Allí daba clase Antonio López, entonces Antoñito. Aquello estaba tomado por la gente y el resto de aulas medio vacías. Cabía ir de oyente y los caballetes estaban tan apretados que a veces había que pedir la vez para mirar el modelo.
Había algún misterio en todo aquello, en el porqué de tanta adoración por parte de sus alumnos. Daba primero de carrera y la gente no quería pasar de curso porque después llegaba lo inane, lo muerto, y la enseñanza de Antonio era lo vivo.
Había pinchado en la clase fotos, ilustraciones, postales, de obras de arte que él admiraba. Era un mundo nuevo para muchos, que venían de las malditas academias preparatorias donde sólo aprendían vicios. Antonio nos hablaba suavemente de la conveniencia de mirar la realidad de rodillas, como dicen que pintaba Zurbarán. Por entonces salió un número de Nueva Forma -una revista de arte y arquitectura financiada por los Huarte- que le estaba dedicado por entero. Lo hacía Santiago Amón, hombre muy inteligente aunque con tendencia a la injusticia, y estaba adornado con citas, muchas, del Ulises y del Retrato del artista adolescente. Todas las ilustraciones, creo recordar, eran en blanco y negro pero teníamos suficiente para alimentar sueños.

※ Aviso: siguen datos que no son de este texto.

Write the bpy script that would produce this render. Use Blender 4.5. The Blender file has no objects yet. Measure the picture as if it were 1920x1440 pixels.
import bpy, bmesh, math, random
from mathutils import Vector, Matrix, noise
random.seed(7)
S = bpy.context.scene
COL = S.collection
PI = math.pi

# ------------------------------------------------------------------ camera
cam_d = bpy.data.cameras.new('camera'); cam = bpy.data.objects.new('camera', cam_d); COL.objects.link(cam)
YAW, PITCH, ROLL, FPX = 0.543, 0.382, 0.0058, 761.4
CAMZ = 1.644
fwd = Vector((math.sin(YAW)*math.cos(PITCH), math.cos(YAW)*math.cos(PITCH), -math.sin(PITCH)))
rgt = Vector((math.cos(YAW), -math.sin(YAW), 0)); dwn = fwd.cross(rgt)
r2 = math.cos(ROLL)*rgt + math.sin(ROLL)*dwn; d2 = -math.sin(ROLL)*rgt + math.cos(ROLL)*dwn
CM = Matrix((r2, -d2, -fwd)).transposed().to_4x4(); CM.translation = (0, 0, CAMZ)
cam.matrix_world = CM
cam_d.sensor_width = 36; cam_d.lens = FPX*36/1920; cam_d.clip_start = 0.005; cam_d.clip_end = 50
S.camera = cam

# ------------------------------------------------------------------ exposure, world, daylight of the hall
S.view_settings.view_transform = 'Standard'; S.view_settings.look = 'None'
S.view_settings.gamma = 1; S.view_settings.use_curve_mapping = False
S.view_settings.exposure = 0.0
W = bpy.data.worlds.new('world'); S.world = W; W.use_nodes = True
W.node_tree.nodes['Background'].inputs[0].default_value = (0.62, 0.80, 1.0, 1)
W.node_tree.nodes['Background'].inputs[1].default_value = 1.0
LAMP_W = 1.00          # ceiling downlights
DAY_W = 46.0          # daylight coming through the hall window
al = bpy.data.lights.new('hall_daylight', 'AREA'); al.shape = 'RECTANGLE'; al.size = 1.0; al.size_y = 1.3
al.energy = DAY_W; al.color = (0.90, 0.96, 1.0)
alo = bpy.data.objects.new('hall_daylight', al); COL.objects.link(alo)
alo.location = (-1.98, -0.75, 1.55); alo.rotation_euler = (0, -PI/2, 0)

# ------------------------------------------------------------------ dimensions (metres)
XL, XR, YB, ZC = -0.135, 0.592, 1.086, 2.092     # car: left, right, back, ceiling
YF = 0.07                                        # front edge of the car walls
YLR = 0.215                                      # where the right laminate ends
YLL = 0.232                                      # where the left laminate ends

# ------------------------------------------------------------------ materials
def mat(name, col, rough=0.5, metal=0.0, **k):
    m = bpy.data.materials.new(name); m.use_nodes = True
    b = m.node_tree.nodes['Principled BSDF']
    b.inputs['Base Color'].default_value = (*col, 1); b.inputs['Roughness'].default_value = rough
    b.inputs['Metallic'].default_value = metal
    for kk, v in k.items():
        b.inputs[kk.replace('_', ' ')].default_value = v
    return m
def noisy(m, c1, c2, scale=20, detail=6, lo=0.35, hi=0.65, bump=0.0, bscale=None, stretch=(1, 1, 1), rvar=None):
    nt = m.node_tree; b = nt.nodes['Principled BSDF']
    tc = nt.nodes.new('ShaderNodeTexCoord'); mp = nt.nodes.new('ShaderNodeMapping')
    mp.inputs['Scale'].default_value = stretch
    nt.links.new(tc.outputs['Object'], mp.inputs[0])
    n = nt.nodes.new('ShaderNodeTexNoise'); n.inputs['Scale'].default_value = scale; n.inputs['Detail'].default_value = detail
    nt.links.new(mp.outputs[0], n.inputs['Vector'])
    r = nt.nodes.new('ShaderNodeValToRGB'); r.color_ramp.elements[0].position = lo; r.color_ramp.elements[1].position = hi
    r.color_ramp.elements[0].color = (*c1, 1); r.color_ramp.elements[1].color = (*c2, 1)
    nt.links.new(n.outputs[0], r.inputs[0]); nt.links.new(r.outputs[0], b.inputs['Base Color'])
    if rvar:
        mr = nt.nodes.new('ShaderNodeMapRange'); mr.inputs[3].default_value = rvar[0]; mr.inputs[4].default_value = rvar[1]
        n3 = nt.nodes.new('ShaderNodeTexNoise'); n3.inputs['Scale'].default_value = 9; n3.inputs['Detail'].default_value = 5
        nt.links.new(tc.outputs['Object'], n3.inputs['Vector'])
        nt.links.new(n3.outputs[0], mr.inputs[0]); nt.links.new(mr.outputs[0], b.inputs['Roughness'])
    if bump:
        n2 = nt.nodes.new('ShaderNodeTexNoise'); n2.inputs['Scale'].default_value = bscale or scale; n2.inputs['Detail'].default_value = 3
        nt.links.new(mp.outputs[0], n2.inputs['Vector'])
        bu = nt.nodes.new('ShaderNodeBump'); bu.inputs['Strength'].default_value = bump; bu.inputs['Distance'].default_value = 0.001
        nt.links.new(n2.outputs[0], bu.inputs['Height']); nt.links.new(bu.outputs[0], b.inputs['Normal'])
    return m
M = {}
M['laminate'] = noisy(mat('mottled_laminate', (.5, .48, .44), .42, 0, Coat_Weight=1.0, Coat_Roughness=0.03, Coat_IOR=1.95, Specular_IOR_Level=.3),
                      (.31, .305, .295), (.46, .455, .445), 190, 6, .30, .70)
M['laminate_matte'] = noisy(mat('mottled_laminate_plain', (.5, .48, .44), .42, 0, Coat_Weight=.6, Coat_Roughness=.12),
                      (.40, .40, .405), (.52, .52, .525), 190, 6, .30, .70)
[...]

Aquel gran pintor era nuestro profe, el que nos hablaba en clase, el que hacía corrillo para comentar las cosas y, desafiando los cánones de entonces, colocaba de modelo un armario con unas fotos pinchadas dentro.
Una mañana cayó una gran nevada. Los monos estaban coronados con crestas blancas y vi a Antonio salir a la nieve estando yo en uno de los ventanales. Cogía nieve con las manos y la estrujaba mientras reía. Sólo hacía eso pero terminé de entender que tenía delante a un ser humano muy especial.